TASK DIRECTIONS:
Print the data that follows exactly.

***** RECORDED DATA

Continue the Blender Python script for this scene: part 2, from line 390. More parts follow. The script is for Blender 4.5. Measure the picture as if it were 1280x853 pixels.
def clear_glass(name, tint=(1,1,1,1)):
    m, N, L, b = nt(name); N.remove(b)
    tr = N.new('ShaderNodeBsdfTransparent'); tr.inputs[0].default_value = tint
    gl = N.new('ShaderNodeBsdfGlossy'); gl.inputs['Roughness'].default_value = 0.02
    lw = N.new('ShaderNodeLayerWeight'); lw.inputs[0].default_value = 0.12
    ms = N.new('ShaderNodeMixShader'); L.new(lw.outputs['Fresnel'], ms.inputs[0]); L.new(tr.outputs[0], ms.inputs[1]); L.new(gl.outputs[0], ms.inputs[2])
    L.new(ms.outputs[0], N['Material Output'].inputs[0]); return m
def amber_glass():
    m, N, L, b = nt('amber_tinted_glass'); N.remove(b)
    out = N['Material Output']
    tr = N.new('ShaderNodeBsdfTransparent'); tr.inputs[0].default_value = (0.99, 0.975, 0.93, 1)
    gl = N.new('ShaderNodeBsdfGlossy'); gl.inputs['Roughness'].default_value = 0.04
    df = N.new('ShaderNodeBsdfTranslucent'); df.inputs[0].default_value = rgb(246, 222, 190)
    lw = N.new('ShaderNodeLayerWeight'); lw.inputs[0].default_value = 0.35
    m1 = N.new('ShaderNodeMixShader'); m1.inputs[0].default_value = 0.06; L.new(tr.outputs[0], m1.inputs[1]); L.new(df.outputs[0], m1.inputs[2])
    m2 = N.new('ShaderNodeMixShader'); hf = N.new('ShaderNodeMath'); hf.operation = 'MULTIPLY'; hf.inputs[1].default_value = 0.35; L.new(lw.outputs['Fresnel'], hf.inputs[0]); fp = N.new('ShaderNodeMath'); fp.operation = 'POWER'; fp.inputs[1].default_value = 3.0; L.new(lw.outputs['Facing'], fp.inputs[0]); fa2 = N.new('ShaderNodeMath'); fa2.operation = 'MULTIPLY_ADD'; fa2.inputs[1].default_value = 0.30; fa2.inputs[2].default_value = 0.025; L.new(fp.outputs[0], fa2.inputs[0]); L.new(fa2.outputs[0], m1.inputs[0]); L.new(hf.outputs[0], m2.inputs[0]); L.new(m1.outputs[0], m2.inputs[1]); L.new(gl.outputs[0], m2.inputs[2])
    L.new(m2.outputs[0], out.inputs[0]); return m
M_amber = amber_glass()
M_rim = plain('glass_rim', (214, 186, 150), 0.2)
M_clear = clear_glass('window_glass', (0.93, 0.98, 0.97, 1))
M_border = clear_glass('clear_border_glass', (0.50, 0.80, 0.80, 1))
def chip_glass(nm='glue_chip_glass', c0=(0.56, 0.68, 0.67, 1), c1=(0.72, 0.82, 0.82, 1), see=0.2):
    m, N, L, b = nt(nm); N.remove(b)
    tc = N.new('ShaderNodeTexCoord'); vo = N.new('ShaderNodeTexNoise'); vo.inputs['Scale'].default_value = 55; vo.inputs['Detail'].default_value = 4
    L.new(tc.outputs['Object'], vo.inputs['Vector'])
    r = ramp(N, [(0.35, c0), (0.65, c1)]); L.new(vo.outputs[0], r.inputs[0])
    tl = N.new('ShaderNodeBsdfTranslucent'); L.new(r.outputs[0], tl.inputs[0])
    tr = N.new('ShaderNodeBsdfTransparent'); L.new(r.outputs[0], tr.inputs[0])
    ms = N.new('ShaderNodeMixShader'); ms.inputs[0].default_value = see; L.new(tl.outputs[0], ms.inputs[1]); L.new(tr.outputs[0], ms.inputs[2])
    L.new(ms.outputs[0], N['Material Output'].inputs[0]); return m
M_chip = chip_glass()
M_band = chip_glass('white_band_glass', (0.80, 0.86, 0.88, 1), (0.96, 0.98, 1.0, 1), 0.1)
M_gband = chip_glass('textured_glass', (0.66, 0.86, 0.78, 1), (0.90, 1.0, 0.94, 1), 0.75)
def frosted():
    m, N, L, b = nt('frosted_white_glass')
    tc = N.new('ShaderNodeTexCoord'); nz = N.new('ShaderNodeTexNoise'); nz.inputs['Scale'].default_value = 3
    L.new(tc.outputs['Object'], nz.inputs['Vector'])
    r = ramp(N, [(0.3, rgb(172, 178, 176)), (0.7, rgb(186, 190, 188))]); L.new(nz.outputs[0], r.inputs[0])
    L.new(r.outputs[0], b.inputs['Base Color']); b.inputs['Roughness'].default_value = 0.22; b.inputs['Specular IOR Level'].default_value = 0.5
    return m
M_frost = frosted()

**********

SOLUTION TO THIS TASK:
Continue the Blender Python script for this scene: part 2, from line 390. More parts follow. The script is for Blender 4.5. Measure the picture as if it were 1280x853 pixels.
def clear_glass(name, tint=(1,1,1,1)):
    m, N, L, b = nt(name); N.remove(b)
    tr = N.new('ShaderNodeBsdfTransparent'); tr.inputs[0].default_value = tint
    gl = N.new('ShaderNodeBsdfGlossy'); gl.inputs['Roughness'].default_value = 0.02
    lw = N.new('ShaderNodeLayerWeight'); lw.inputs[0].default_value = 0.12
    ms = N.new('ShaderNodeMixShader'); L.new(lw.outputs['Fresnel'], ms.inputs[0]); L.new(tr.outputs[0], ms.inputs[1]); L.new(gl.outputs[0], ms.inputs[2])
    L.new(ms.outputs[0], N['Material Output'].inputs[0]); return m
def amber_glass():
    m, N, L, b = nt('amber_tinted_glass'); N.remove(b)
    out = N['Material Output']
    tr = N.new('ShaderNodeBsdfTransparent'); tr.inputs[0].default_value = (0.99, 0.975, 0.93, 1)
    gl = N.new('ShaderNodeBsdfGlossy'); gl.inputs['Roughness'].default_value = 0.04
    df = N.new('ShaderNodeBsdfTranslucent'); df.inputs[0].default_value = rgb(246, 222, 190)
    lw = N.new('ShaderNodeLayerWeight'); lw.inputs[0].default_value = 0.35
    m1 = N.new('ShaderNodeMixShader'); m1.inputs[0].default_value = 0.06; L.new(tr.outputs[0], m1.inputs[1]); L.new(df.outputs[0], m1.inputs[2])
    m2 = N.new('ShaderNodeMixShader'); hf = N.new('ShaderNodeMath'); hf.operation = 'MULTIPLY'; hf.inputs[1].default_value = 0.35; L.new(lw.outputs['Fresnel'], hf.inputs[0]); fp = N.new('ShaderNodeMath'); fp.operation = 'POWER'; fp.inputs[1].default_value = 3.0; L.new(lw.outputs['Facing'], fp.inputs[0]); fa2 = N.new('ShaderNodeMath'); fa2.operation = 'MULTIPLY_ADD'; fa2.inputs[1].default_value = 0.30; fa2.inputs[2].default_value = 0.025; L.new(fp.outputs[0], fa2.inputs[0]); L.new(fa2.outputs[0], m1.inputs[0]); L.new(hf.outputs[0], m2.inputs[0]); L.new(m1.outputs[0], m2.inputs[1]); L.new(gl.outputs[0], m2.inputs[2])
    L.new(m2.outputs[0], out.inputs[0]); return m
M_amber = amber_glass()
M_rim = plain('glass_rim', (214, 186, 150), 0.2)
M_clear = clear_glass('window_glass', (0.93, 0.98, 0.97, 1))
M_border = clear_glass('clear_border_glass', (0.50, 0.80, 0.80, 1))
def chip_glass(nm='glue_chip_glass', c0=(0.56, 0.68, 0.67, 1), c1=(0.72, 0.82, 0.82, 1), see=0.2):
    m, N, L, b = nt(nm); N.remove(b)
    tc = N.new('ShaderNodeTexCoord'); vo = N.new('ShaderNodeTexNoise'); vo.inputs['Scale'].default_value = 55; vo.inputs['Detail'].default_value = 4
    L.new(tc.outputs['Object'], vo.inputs['Vector'])
    r = ramp(N, [(0.35, c0), (0.65, c1)]); L.new(vo.outputs[0], r.inputs[0])
    tl = N.new('ShaderNodeBsdfTranslucent'); L.new(r.outputs[0], tl.inputs[0])
    tr = N.new('ShaderNodeBsdfTransparent'); L.new(r.outputs[0], tr.inputs[0])
    ms = N.new('ShaderNodeMixShader'); ms.inputs[0].default_value = see; L.new(tl.outputs[0], ms.inputs[1]); L.new(tr.outputs[0], ms.inputs[2])
    L.new(ms.outputs[0], N['Material Output'].inputs[0]); return m
M_chip = chip_glass()
M_band = chip_glass('white_band_glass', (0.80, 0.86, 0.88, 1), (0.96, 0.98, 1.0, 1), 0.1)
M_gband = chip_glass('textured_glass', (0.66, 0.86, 0.78, 1), (0.90, 1.0, 0.94, 1), 0.75)
def frosted():
    m, N, L, b = nt('frosted_white_glass')
    tc = N.new('ShaderNodeTexCoord'); nz = N.new('ShaderNodeTexNoise'); nz.inputs['Scale'].default_value = 3
    L.new(tc.outputs['Object'], nz.inputs['Vector'])
    r = ramp(N, [(0.3, rgb(172, 178, 176)), (0.7, rgb(186, 190, 188))]); L.new(nz.outputs[0], r.inputs[0])
    L.new(r.outputs[0], b.inputs['Base Color']); b.inputs['Roughness'].default_value = 0.22; b.inputs['Specular IOR Level'].default_value = 0.5
    return m
M_frost = frosted()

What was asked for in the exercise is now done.